Por Rosemary Mahoney ENSAYISTA, Autora De “Para Aquellos Que Ven: Despachos Desde El Mundo De Los Ciegos”


27/03/14
A lo largo de la historia y en todas las culturas se ha representado a los ciegos mediante una serie de mitologías. Se los ha considerado idiotas dignos de lástima e incapaces de aprender, hábiles maestros del engaño o místicos poseídos de poderes sobrenaturales. Una de las concepciones más persistentes en relación con la ceguera es que se trata de una maldición de Dios por faltas de una vida pasada, lo cual envuelve a la persona ciega en tinieblas espirituales y la hace no sólo peligrosa, sino también malvada.
La aversión a los ciegos existe por la misma razón que la mayor parte de los prejuicios: falta de conocimiento. La ignorancia es una poderosa usina de miedo, y el miedo se traduce con facilidad en agresión y desprecio. Todo aquel que no haya pasado más de cinco minutos con una persona ciega suele pensar que existe un abismo infranqueable entre ellos y nosotros.
Para la mayoría de nosotros, la vista es la forma principal en que interpretamos el mundo.
¿Cómo podemos concebir una relación con una persona que no ve?
Damos por sentada la visión en tal medida, nos aferramos a ésta con tal grado de dependencia de sus datos superficiales, que hasta la persona vidente más brillante puede demorar un tiempo absurdamente largo en reconocer lo obvio: que hay una mente humana por completo saludable, activa y normal detrás de un par de ojos que no ven.
Uno de los muchos errores de concepto sobre los ciegos es que tienen el sentido del oído más desarrollado, así como un olfato y un tacto más fino que las personas videntes. No es cierto.
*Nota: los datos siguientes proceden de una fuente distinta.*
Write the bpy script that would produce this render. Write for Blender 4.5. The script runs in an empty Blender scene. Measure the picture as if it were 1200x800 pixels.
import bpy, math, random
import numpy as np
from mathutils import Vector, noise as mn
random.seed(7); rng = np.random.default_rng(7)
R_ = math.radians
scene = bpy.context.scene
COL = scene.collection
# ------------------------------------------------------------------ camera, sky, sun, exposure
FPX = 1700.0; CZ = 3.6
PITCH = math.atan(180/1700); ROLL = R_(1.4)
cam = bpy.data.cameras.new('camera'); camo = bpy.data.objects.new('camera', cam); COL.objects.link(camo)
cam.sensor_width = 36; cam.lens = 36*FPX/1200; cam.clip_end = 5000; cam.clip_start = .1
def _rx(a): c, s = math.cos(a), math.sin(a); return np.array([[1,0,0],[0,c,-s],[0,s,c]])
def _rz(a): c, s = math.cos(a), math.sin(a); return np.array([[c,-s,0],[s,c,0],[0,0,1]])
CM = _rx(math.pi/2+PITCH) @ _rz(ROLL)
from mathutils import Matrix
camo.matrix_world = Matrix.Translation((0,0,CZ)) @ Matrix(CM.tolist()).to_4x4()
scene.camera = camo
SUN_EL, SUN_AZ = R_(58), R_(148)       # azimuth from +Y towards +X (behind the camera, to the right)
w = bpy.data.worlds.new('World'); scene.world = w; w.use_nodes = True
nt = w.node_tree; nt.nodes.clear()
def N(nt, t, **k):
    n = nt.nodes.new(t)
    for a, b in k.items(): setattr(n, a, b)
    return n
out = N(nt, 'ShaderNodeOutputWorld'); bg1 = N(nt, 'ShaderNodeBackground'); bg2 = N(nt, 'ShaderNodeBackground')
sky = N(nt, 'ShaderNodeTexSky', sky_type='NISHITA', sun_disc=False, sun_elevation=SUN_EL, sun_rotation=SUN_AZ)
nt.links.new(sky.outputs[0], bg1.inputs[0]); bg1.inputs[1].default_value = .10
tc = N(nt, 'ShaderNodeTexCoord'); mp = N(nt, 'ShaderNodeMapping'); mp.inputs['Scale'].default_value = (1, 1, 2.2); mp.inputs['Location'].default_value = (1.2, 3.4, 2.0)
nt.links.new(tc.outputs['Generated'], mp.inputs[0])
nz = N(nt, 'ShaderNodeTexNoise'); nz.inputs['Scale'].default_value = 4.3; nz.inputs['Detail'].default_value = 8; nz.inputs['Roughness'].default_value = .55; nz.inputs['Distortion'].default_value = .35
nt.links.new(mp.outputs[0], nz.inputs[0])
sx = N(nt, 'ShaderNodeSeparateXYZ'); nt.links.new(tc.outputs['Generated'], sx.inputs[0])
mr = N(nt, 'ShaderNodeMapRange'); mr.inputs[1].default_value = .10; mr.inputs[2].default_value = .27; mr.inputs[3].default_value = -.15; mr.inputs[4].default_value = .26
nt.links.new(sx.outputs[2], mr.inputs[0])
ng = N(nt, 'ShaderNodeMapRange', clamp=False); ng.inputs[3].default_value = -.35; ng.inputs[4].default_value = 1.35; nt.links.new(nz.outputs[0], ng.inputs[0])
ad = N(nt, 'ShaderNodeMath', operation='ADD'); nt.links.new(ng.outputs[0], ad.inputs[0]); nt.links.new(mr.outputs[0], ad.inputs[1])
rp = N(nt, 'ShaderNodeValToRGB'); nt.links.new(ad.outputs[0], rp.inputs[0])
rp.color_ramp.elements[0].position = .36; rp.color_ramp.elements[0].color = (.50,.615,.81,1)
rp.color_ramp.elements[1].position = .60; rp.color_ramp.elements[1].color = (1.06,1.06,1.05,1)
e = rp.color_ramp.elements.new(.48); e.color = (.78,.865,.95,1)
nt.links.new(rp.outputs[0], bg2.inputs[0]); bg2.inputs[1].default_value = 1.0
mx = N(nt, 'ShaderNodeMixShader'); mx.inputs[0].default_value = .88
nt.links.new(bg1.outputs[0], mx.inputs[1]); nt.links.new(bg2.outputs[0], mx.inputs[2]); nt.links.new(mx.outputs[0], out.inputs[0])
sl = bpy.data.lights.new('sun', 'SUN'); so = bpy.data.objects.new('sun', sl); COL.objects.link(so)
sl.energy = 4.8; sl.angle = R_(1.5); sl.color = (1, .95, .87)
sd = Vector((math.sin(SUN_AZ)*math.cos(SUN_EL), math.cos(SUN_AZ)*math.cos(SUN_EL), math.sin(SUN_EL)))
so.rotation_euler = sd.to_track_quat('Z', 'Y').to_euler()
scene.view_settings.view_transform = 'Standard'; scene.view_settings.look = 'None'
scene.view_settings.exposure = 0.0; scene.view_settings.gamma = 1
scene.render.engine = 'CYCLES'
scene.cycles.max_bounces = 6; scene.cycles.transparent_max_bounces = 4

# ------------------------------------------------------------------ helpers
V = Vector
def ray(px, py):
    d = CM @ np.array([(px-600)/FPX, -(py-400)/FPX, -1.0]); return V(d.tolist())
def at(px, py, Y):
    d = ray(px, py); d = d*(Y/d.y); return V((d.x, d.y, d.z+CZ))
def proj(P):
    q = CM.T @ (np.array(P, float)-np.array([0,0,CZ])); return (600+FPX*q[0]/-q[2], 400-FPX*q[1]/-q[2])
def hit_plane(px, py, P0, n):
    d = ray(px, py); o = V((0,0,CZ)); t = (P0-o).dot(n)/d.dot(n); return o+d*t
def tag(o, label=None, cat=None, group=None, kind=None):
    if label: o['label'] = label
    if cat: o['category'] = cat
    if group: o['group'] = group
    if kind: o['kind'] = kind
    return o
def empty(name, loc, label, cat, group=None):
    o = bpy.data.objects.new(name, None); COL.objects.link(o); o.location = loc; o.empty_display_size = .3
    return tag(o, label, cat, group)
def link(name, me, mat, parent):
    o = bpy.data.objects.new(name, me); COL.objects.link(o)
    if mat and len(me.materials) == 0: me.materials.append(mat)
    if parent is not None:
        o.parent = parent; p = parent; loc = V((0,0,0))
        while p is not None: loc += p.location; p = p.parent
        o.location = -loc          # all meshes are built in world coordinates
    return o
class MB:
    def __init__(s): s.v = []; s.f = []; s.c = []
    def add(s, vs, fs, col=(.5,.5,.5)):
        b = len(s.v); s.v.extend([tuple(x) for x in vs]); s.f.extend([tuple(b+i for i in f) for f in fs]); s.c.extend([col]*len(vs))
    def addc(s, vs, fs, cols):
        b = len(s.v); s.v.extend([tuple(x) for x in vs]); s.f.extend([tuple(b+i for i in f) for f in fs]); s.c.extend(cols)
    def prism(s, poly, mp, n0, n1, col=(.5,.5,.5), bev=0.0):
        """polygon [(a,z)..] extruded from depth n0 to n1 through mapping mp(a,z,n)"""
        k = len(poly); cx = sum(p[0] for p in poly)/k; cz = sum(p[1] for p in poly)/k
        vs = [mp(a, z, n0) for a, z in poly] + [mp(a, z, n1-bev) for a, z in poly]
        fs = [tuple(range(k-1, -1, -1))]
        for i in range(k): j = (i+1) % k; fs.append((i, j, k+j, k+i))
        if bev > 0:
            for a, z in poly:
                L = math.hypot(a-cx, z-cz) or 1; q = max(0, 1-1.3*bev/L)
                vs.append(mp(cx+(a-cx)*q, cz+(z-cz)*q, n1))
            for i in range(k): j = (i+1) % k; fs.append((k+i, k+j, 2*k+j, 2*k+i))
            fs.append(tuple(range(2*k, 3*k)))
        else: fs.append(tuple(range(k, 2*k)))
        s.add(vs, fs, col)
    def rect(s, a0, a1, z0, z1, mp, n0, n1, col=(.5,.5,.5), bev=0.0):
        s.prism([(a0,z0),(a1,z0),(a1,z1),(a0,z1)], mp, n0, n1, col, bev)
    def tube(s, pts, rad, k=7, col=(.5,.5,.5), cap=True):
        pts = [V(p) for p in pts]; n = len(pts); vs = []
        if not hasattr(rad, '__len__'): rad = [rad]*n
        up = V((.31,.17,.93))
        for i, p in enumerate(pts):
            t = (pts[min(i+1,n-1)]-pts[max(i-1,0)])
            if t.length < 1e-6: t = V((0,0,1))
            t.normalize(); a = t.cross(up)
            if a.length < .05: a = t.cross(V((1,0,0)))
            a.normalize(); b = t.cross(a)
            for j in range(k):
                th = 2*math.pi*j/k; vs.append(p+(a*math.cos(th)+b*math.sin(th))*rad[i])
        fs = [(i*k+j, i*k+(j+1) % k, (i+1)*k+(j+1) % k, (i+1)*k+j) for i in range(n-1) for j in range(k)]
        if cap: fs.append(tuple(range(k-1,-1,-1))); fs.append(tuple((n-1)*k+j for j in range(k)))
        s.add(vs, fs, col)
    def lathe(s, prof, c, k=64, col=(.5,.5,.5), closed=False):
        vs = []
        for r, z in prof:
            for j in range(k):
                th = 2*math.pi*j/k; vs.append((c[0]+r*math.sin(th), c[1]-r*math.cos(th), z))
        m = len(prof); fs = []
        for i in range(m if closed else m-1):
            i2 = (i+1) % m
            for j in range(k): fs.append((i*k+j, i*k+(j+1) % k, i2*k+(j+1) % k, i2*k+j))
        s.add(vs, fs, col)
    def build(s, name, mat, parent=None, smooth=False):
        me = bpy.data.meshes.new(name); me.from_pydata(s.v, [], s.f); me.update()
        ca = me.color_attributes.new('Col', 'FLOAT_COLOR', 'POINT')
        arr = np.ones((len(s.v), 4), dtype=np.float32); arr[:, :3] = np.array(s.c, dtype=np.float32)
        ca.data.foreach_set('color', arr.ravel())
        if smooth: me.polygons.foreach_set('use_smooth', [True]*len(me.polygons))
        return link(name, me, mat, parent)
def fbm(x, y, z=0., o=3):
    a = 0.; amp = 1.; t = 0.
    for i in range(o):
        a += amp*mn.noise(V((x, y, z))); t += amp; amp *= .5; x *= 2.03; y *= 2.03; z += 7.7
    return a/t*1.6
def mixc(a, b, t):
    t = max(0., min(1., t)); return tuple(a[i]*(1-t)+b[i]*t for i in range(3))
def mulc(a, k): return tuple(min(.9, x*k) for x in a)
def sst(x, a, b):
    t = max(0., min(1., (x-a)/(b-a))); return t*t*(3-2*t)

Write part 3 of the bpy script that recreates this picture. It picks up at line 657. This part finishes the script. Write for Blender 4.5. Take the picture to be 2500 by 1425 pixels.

La ceguera sólo los obliga a reconocer capacidades que siempre tuvieron, pero que antes en buena medida ignoraban.
Hace unos años permití que me vendaran los ojos y que me guiaran por las calles de Lhasa dos adolescentes tibetanas ciegas, estudiantes de Braille Sin Fronteras. Las chicas no habían crecido en la ciudad, pero la recorrían con comodidad, sin tropezar ni perderse. Tenían un destino específico, y cada vez que anunciaban “Ahora doblamos a la izquierda” o “Ahora doblamos a la derecha”, les preguntaba cómo lo sabían. Sus respuestas me sorprendieron, sobre todo porque las pistas por las que se guiaban –el sonido de muchos televisores de un local de productos electrónicos, el olor a cuero de una zapatería, la repentina percepción de un suelo empedrado-, si bien se encontraban al alcance de todos, estaban virtualmente ocultas para mí.
Por primera vez en la vida me di cuenta de la escasa atención que prestaba a los sonidos, a los olores, en realidad a todo el mundo que estuviera más allá de mi capacidad de ver.
El escritor francés Jacques Lusseyran, que perdió la vista a los ocho años, entendía que quienes vemos estamos, en ciertos sentidos, limitados por la visión. “A cambio de todas las ventajas que nos proporciona la visión, nos vemos obligados a renunciar a otros beneficios cuya existencia ni siquiera sospechamos.” No es mi intención sugerir que la ceguera es algo maravilloso.
Lo único maravilloso es la resistencia, la capacidad de adaptación y la audacia humanas.
Los ciegos no son más ni menos estúpidos, sombríos, dignos de lástima ni arteros que el resto de nosotros. Nuestra ignorancia es lo que los ha envuelto en ese manto de absurdos atributos.